O que Obama aprendeu a fazer é dirigir-se a todos, não só aos que haviam acabado de conquistar novo espaço, mas também aos que sentiam que o haviam perdido. “Uma casa dividida não se sustenta”, a frase do evangelho de Mateus incluída em discurso de Abraham Lincoln era constantemente repetida pelo presidente. Há que se governar com todos e prestar atenção nos que se sentem preteridos, mesmo que sem razão, afinal, o ressentimento desfocado pode atingir a todos.

Isso não significa render-se a uma lógica equivocada e dar aos órfãos de uma ordem anterior aquilo que desejam de volta, e sim ser empáticos com sua percepção de perda.

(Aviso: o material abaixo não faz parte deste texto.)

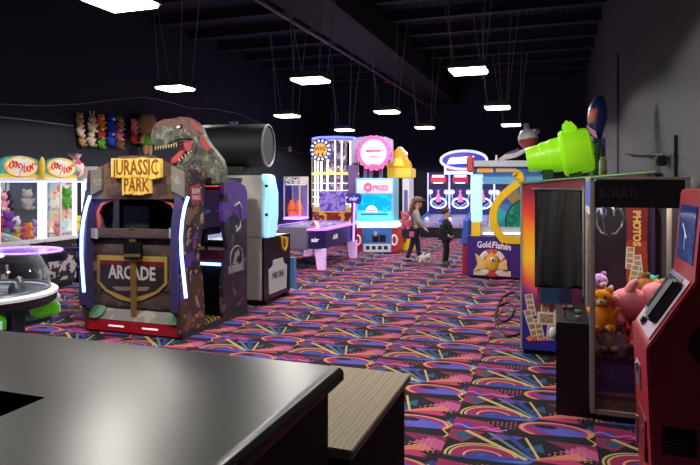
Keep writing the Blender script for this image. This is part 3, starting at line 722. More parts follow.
bp = pan([(87, 305), (183, 312), (181, 236), (90, 236)], y0 + .02, y0 + .07, 'back_panel', m_dwood)
sh = pan([(97, 255), (167, 257), (167, 284), (158, 293), (143, 300), (131, 302), (118, 299), (105, 291), (97, 282)], y0 + .008, y0 + .02, 'shield', M('shield_yellow', (190, 162, 80), .5), bp)
pan([(100, 260), (164, 262), (164, 283), (155, 291), (131, 298.5), (107, 289), (100, 281)], y0 + .004, y0 + .009, 'shield_field', layered('shield_field', (52, 40, 42), lambda x, y, z, paint, noise, ramp: [paint(z.gt(.74) * z.lt(.86) , (120, 34, 40))], rough=.5), bp)
xm, zm = F(131.5, 273.5)
G().text('ARCADE', .20, TF((xm, y0 + .0035, zm)), .002, .006, .62).obj('lettering', M('letter_grey', (206, 204, 204), .4), bp)
pan([(112, 286.5), (150, 287), (147, 291), (116, 290.5)], y0 + .002, y0 + .005, 'small_banner', M('letter_dim', (150, 128, 120), .5), bp)
pan([(129, 228), (135, 228), (136, 318), (131, 319)], y0 - .02, y0 + .004, 'brass_strip', m_brass)
pan([(122, 242), (142, 242), (141, 260), (123, 260)], y0 - .055, y0 - .02, 'handle_box', M('box_black', (16, 16, 18), .4), bevel=.015)
pan([(124, 254), (140, 254), (140, 257), (124, 257)], y0 - .06, y0 - .054, 'brass_band', m_brass)
bar = pan([(92, 228.5), (175, 230), (175, 239.5), (92, 238)], y0 - .03, y0 + .09, 'top_bar', m_dwood, bevel=.01)
for a_, b_ in ((91, 97), (169, 176)): pan([(a_, 228), (b_, 228.5), (b_, 239), (a_, 238)], y0 - .04, y0 - .03, 'end_block', M('block_pale', (200, 196, 190), .4), bar)
for a_, b_ in ((94, 262), (171, 272)): pan([(a_ - 1.5, b_), (a_ + 3, b_), (a_ + 3, b_ + 9), (a_ - 1.5, b_ + 9)], y0 + .005, y0 + .02, 'hinge_plate', m_plate, bp)
# window surround
pan([(94, 229), (94, 196), (178, 196), (178, 229), (172, 229), (176, 214), (172, 205), (160, 199.5), (112, 199.5), (102, 204), (97, 214), (101, 229)], y0 + .03, y0 + .10, 'window_frame', M('frame_purplegrey', (84, 74, 96), .5))
pan([(97, 228), (96, 212), (101, 203), (112, 199), (124, 198), (110, 201.5), (102.5, 205), (98.5, 213), (100.5, 220), (99.5, 228)], y0 + .01, y0 + .03, 'orange_trim', M('trim_orange', (214, 96, 76), .5))
pan([(176, 228), (177.5, 212), (172, 203), (161, 199), (150, 198), (163, 201.5), (170.5, 205), (175, 213), (172.5, 220), (173.5, 228)], y0 + .01, y0 + .03, 'orange_trim', M('trim_orange'))
G().bx(BX0 + .1, BX1 - .1, y0 + .4, y0 + .44, .3, 1.5).obj('inner_wall', m_blk, t)
G().cb(((BX0 + BX1)/2 - .15, y0 + .25, 1.25), (.42, .08, .34)).obj('seat_back', M('seat_black', (34, 34, 38), .6), t, bevel=.04)
G().bx(BX0 + .1, BX1 - .1, y0 + .1, y0 + .5, .3, .62).obj('bench', m_blk, t)
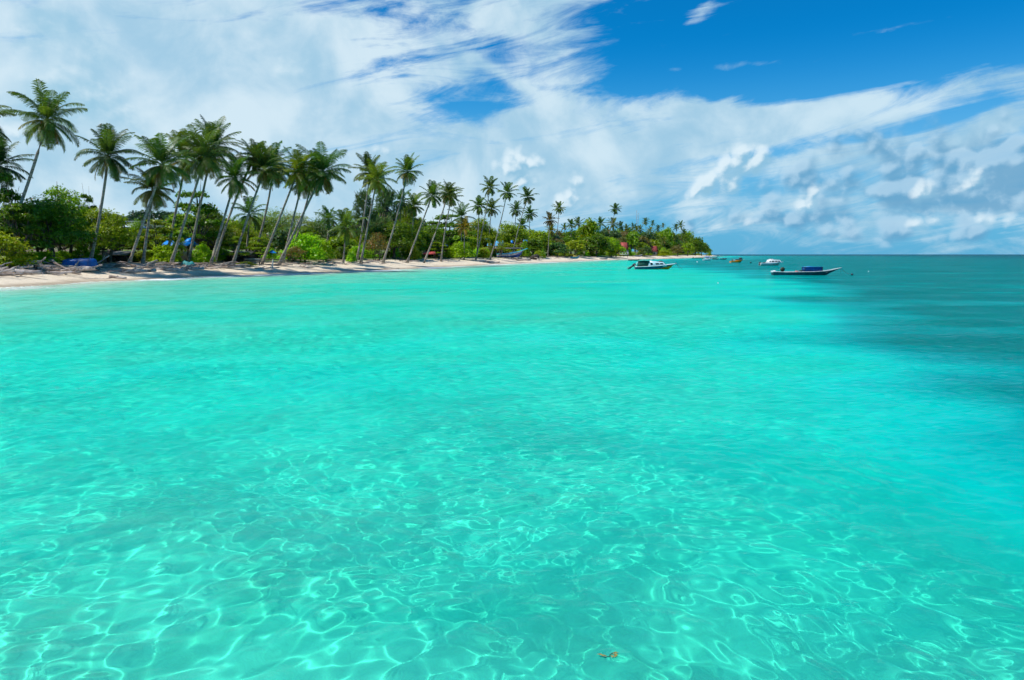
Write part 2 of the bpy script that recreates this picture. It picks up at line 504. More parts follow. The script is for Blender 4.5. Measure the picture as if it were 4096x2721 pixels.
def b_water(n, out):
    P = pos(n)
    far = n.node('ShaderNodeCameraData')
    P2 = n.vm('MULTIPLY', P, (1, 1, 0))
    h1 = n.noise(n.vm('MULTIPLY', P2, (0.8, 1.3, 0)), 2.2, 4.0, 0.62, 0.6)
    h2 = n.noise(n.vm('MULTIPLY', P2, (0.35, 0.7, 0)), 0.8, 4.0, 0.6, 0.4)
    dist = n.node('ShaderNodeVectorMath', operation='LENGTH'); n.put(dist.inputs[0], P2)
    k = n.smooth(dist.outputs['Value'], 5.0, 30.0)
    hh = n.m('ADD', n.m('MULTIPLY', h1, 0.27), n.m('MULTIPLY', h2, 0.36))
    b = n.node('ShaderNodeBump')
    b.inputs['Distance'].default_value = 1.0
    # breeze patches: rougher and smoother water side by side
    gp = n.noise(n.vm('MULTIPLY', P2, (0.10, 0.22, 0)), 1.0, 4.0, 0.6, 0.6)
    n.put(b.inputs['Strength'], n.m('MULTIPLY', n.m('ADD', n.m('MULTIPLY', k, 0.85), 0.12), n.smooth(gp, 0.30, 0.66, 0.45, 1.3)))
    n.put(b.inputs['Height'], hh)
    refr = n.node('ShaderNodeBsdfRefraction')
    refr.inputs['IOR'].default_value = 1.33
    refr.inputs['Roughness'].default_value = 0.0
    dep = attr(n, 'depth')
    tint = n.node('ShaderNodeCombineColor')
    for i in range(3):
        n.put(tint.inputs[i], n.m('EXPONENT', n.m('MULTIPLY', dep, -WATER_SIGMA[i])))
    n.l.new(tint.outputs[0], refr.inputs['Color'])
    gl = n.node('ShaderNodeBsdfGlossy')
    gl.inputs['Roughness'].default_value = 0.06
    gl.inputs['Color'].default_value = (1, 1, 1, 1)
    n.l.new(b.outputs[0], gl.inputs['Normal'])
    fr = n.node('ShaderNodeFresnel'); fr.inputs['IOR'].default_value = 1.33
    n.l.new(b.outputs[0], fr.inputs['Normal'])
    # waves steepen the real viewing angle: the mirror share never gets near 1
    fac = n.m('MULTIPLY', fr.outputs[0], 0.60)
    mx = n.node('ShaderNodeMixShader')
    n.put(mx.inputs[0], fac)
    n.l.new(refr.outputs[0], mx.inputs[1]); n.l.new(gl.outputs[0], mx.inputs[2])
    # light scattered back by the water body itself
    df = n.node('ShaderNodeBsdfDiffuse')
    n.l.new(b.outputs[0], df.inputs['Normal'])
    nz = n.noise(n.vm('MULTIPLY', P, (0.12, 0.45, 0)), 0.25, 7.0, 0.6, 0.5)
    dd = n.m('ADD', dep, n.m('MULTIPLY', n.m('MULTIPLY', n.m('SUBTRACT', nz, 0.5), 1.15), dep))
    n.put(df.inputs['Color'], n.ramp(n.m('DIVIDE', dd, 10.0), BODY))
    mb = n.node('ShaderNodeMixShader')
    n.put(mb.inputs[0], n.smooth(dep, 0.1, 3.0, 0.04, 0.56))
    n.l.new(mx.outputs[0], mb.inputs[1]); n.l.new(df.outputs[0], mb.inputs[2])
    # thin foam where the swash runs up
    sh = attr(n, 'shore')
    fz = n.noise(n.vm('MULTIPLY', P, (1, 1, 0)), 0.9, 8.0, 0.65, 0.8)
    fl = n.noise(n.vm('MULTIPLY', P, (1, 1, 0)), 0.06, 3.0, 0.5, 0.3)
    band = n.m('MULTIPLY', n.smooth(sh, 0.8, 12.0, 1.0, 0.0), n.smooth(fl, 0.40, 0.56, 0.25, 1.0))
    foam = n.smooth(n.m('ADD', fz, n.m('MULTIPLY', band, 0.30)), 0.64, 0.80)
    foam = n.m('MULTIPLY', foam, n.m('MINIMUM', n.m('ADD', band, n.smooth(sh, 0.0, 0.7, 0.5, 0.0)), 1.0))
    fd = n.node('ShaderNodeBsdfDiffuse'); fd.inputs['Color'].default_value = (0.8, 0.83, 0.82, 1)
    mf = n.node('ShaderNodeMixShader')
    n.put(mf.inputs[0], foam)
    n.l.new(mb.outputs[0], mf.inputs[1]); n.l.new(fd.outputs[0], mf.inputs[2])
    n.l.new(mf.outputs[0], out.inputs[0])


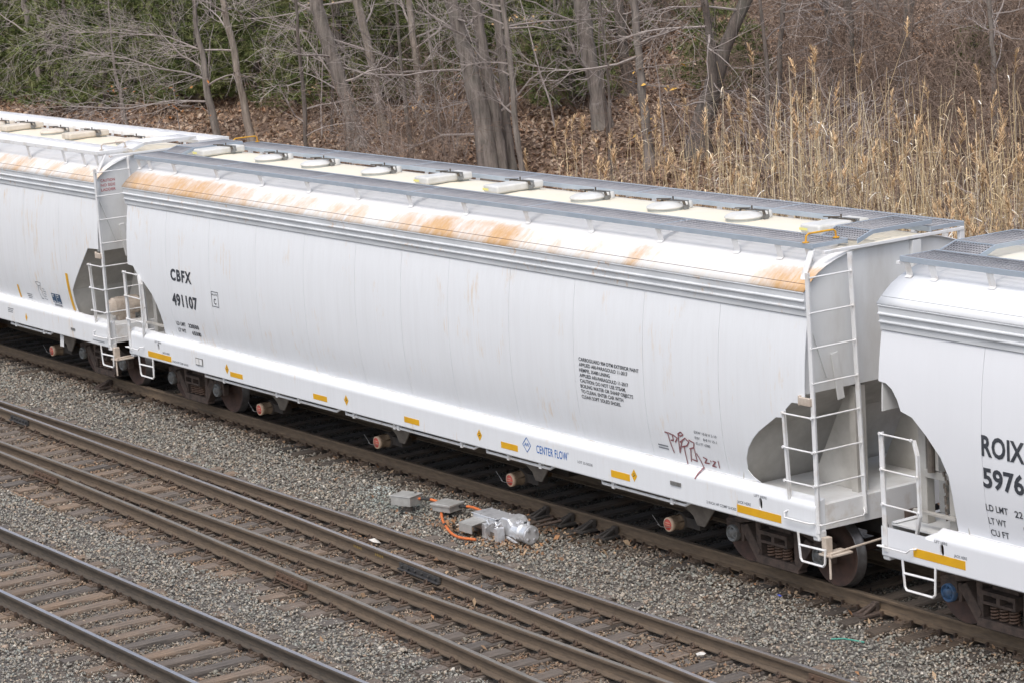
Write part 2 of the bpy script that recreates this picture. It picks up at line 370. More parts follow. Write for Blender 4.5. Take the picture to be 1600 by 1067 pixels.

No extraordinário livro “Hillbilly Elegy”, de J. D. Vance, publicado no ano da vitória de Trump, o autor tenta fazer o leitor entender o que é este universo perdido, para que uma empatia sem rendição a um passado que não deve voltar possa ser criada. É a isso que Obama se refere.

Ora, o populismo se alimenta exatamente desses ressentimentos com os quais muitos de nós temos dificuldade de dialogar. E triunfa porque apresenta soluções mágicas e impossíveis para a reconstrução do paraíso perdido. Os mineiros de carvão continuarão sem emprego na América do Norte, os agricultores franceses que lutam contra taxas “ambientais” europeias sobre combustíveis terão que lidar com uma solução apenas parcial para suas reais dificuldades econômicas, pois não podemos destruir o planeta.

Contra isso não basta propor alternativas técnicas na forma de boas políticas públicas e escancarar para os novos excluídos a incongruência do seu ódio. É preciso aprender a dialogar e a evidenciar uma empatia verdadeira com o seu sofrimento e, numa língua que não lhes seja estranha, mostrar que outro mundo é possível.